Sending first email.

  1. lookup key by username from other provider

Key expired => update => nothing changed

  1. get key update from other provider, note nothing changed
  2. stop using key ?
  3. send unencrypted email ? maybe not

key expired => update => expiry prolonged

  1. get key update from other provider, notice expiry update
  2. update the key
  3. keep using the key

key revoked => no new key available

  1. lookup if new key is available
  2. if not, send unencrypted

key revoked => new key available

  1. lookup if new key is available
  2. if so, save new key
  3. send encrypted to new key

provider’s signature on key has been revoked

  1. record that provider endorsement has been revoked
  2. only singed by previous key is accepted ??? maybe not
  3. in case of lost account you need to wait for the expiration date

key unchanged => new key available

  1. do nothing, we always use existing key unless it expires or is revoked, or user manually verifies fingerprint on new key.

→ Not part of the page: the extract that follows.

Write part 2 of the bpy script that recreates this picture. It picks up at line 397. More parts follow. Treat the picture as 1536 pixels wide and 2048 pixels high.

other provider is non-leap provider

Sending first email

  1. failing lookup key by username from other provider
  2. send unencrypted

Key expired => update => nothing changed

  1. get key update from sks, note nothing changed
  2. stop using key ?

key expired => update => expiry prolonged

  1. check key for updates
  2. update key if expiry has extended
  3. keep using key

key revoked => no new key available

  1. check key for updates
  2. if revoked, check to see if a new key is available
  3. if we can find any key that is signed by the revoked key, then register that new key.
  4. otherwise, disable the revoked key
  5. are their any keys available?
  6. if not, send unencrypted

key revoked => new key available

  1. check key for updates
  2. if revoked, check to see if a new key is available
  3. if we can find any key that is signed by the revoked key, then register that new key.
  4. otherwise, disable the revoked key
  5. are their any keys available?
  6. if yes, send encrypted

key unchanged => new key available => signed by previous key

  1. do nothing, we always keep the prior key unless expired, revoked, or superseded by manual fingerprint verification.